* **Requirement**
Reproduce the material below line by line, beginning with its first line and ending with the line that contains "def PZ(py, d): return 1.5-(py-595)*d/F"; leave out pictures.

* **Recorded data**
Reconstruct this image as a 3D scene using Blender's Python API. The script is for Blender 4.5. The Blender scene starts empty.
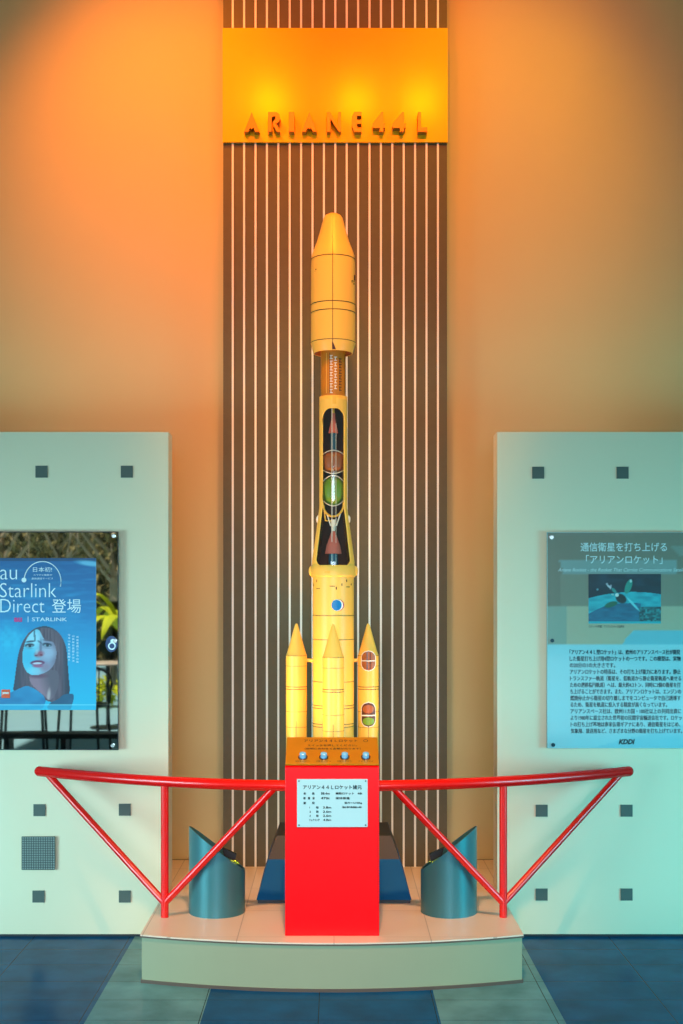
import bpy, bmesh, math, random
from mathutils import Vector, Matrix
PI = math.pi
random.seed(7)
SC = bpy.context.scene
COL = SC.collection

def lin(c):
    return tuple((v/12.92 if v <= 0.04045 else ((v+0.055)/1.055)**2.4) for v in c)
def rgb(r, g, b): return lin((r/255, g/255, b/255))

# ------------------------------------------------------------------ camera
F = 1250.0; K = F/900                        # focal length in pixels of the 683 x 1024 frame
cam = bpy.data.cameras.new('camera'); camo = bpy.data.objects.new('camera', cam); COL.objects.link(camo)
cam.sensor_fit = 'AUTO'; cam.sensor_width = 36; cam.lens = F*36/1024
cam.shift_x = 7.5/1024; cam.shift_y = 83/1024
camo.location = (0, 0, 1.5); camo.rotation_euler = (PI/2, 0, 0)
cam.clip_start = .05; cam.clip_end = 200
SC.camera = camo
def PX(px, d): return (px-334)*d/F
def PZ(py, d): return 1.5-(py-595)*d/F

# ------------------------------------------------------------------ world and lights
SC.view_settings.view_transform = 'Standard'; SC.view_settings.look = 'None'
SC.view_settings.gamma = 1; SC.view_settings.use_curve_mapping = False
SC.view_settings.exposure = 0.0
w = bpy.data.worlds.new('sky'); SC.world = w; w.use_nodes = True
nt = w.node_tree; nt.nodes.clear()
wo = nt.nodes.new('ShaderNodeOutputWorld'); bg = nt.nodes.new('ShaderNodeBackground')
tc = nt.nodes.new('ShaderNodeTexCoord'); sx = nt.nodes.new('ShaderNodeSeparateXYZ'); cr = nt.nodes.new('ShaderNodeValToRGB')
nt.links.new(tc.outputs['Generated'], sx.inputs[0]); nt.links.new(sx.outputs['Z'], cr.inputs[0])
nt.links.new(cr.outputs[0], bg.inputs[0]); nt.links.new(bg.outputs[0], wo.inputs[0])
cr.color_ramp.elements[0].color = (.40, .86, .88, 1); cr.color_ramp.elements[1].color = (.35, .66, .85, 1)
bg.inputs[1].default_value = .22

def aim(o, target):
    o.rotation_euler = (Vector(target)-Vector(o.location)).to_track_quat('-Z', 'Y').to_euler()
def area(name, loc, target, size, sizey, col, power, spread=180):
    l = bpy.data.lights.new(name, 'AREA'); l.shape = 'RECTANGLE'; l.size = size; l.size_y = sizey
    l.color = col; l.energy = power; l.spread = math.radians(spread)
    o = bpy.data.objects.new(name, l); COL.objects.link(o); o.location = loc; aim(o, target); return o
def spot(name, loc, target, angle, col, power, radius=.05, blend=.8):
    l = bpy.data.lights.new(name, 'SPOT'); l.spot_size = math.radians(angle); l.spot_blend = blend
    l.color = col; l.energy = power; l.shadow_soft_size = radius
    o = bpy.data.objects.new(name, l); COL.objects.link(o); o.location = loc; aim(o, target); return o
# added fill lamps in place of daylight, cyan at right, paler at left
area('daylight_fill_right', (4.4, 2.6, .8), (1.7, 5.4, .1), 2.0, 1.3, (.0, .80, 1.0), 38, 84)
area('daylight_fill_left', (-4.0, 2.3, .8), (-1.4, 5.4, .1), 2.0, 1.3, (.38, .88, 1.0), 42, 84)
area('daylight_fill_front', (0, -1.5, 1.7), (0, 5.5, .3), 3.4, 2.0, (.33, .43, .52), 41, 44)
sun = bpy.data.lights.new('sun', 'SUN'); sun.energy = 7.0; sun.angle = .02; sun.color = (1, .95, .85)
suno = bpy.data.objects.new('sun', sun); COL.objects.link(suno); suno.rotation_euler = Vector((.35, -.4, -.95)).to_track_quat('-Z', 'Y').to_euler()
# amber ceiling spots washing the wall; kiosk fill added last
AMB = (1.0, .145, .0)
spot('ceiling_spot_and_fill', (-.45, 3.28, 4.95), (-.4, 6.1, 3.7), 64, AMB, 125)
spot('ceiling_spot_and_fill', (.15, 3.28, 4.95), (.1, 6.1, 3.7), 64, AMB, 125)
spot('ceiling_spot_and_fill', (.61, 3.28, 4.95), (.5, 6.1, 3.7), 64, AMB, 125)
spot('ceiling_spot_and_fill', (-1.0, 4.8, 4.95), (-.85, 6.2, 3.6), 70, (1, .28, 0), 210, .1, 1)
spot('ceiling_spot_and_fill', (1.0, 4.8, 4.95), (.8, 6.2, 3.6), 66, (.9, .66, 0), 56, .1, 1)
spot('ceiling_spot_and_fill', (0.0, 4.0, 4.95), (0.0, 5.65, 2.2), 36, (1.0, .46, .03), 290, .1, 1)
spot('ceiling_spot_and_fill', (0.0, 2.3, 4.95), (0.0, 5.0, .4), 26, (1.0, .52, .24), 980, .1, 1)  # added warm lamp that lifts the red of the kiosk and rail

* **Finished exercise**
Reconstruct this image as a 3D scene using Blender's Python API. The script is for Blender 4.5. The Blender scene starts empty.
import bpy, bmesh, math, random
from mathutils import Vector, Matrix
PI = math.pi
random.seed(7)
SC = bpy.context.scene
COL = SC.collection

def lin(c):
    return tuple((v/12.92 if v <= 0.04045 else ((v+0.055)/1.055)**2.4) for v in c)
def rgb(r, g, b): return lin((r/255, g/255, b/255))

# ------------------------------------------------------------------ camera
F = 1250.0; K = F/900                        # focal length in pixels of the 683 x 1024 frame
cam = bpy.data.cameras.new('camera'); camo = bpy.data.objects.new('camera', cam); COL.objects.link(camo)
cam.sensor_fit = 'AUTO'; cam.sensor_width = 36; cam.lens = F*36/1024
cam.shift_x = 7.5/1024; cam.shift_y = 83/1024
camo.location = (0, 0, 1.5); camo.rotation_euler = (PI/2, 0, 0)
cam.clip_start = .05; cam.clip_end = 200
SC.camera = camo
def PX(px, d): return (px-334)*d/F
def PZ(py, d): return 1.5-(py-595)*d/F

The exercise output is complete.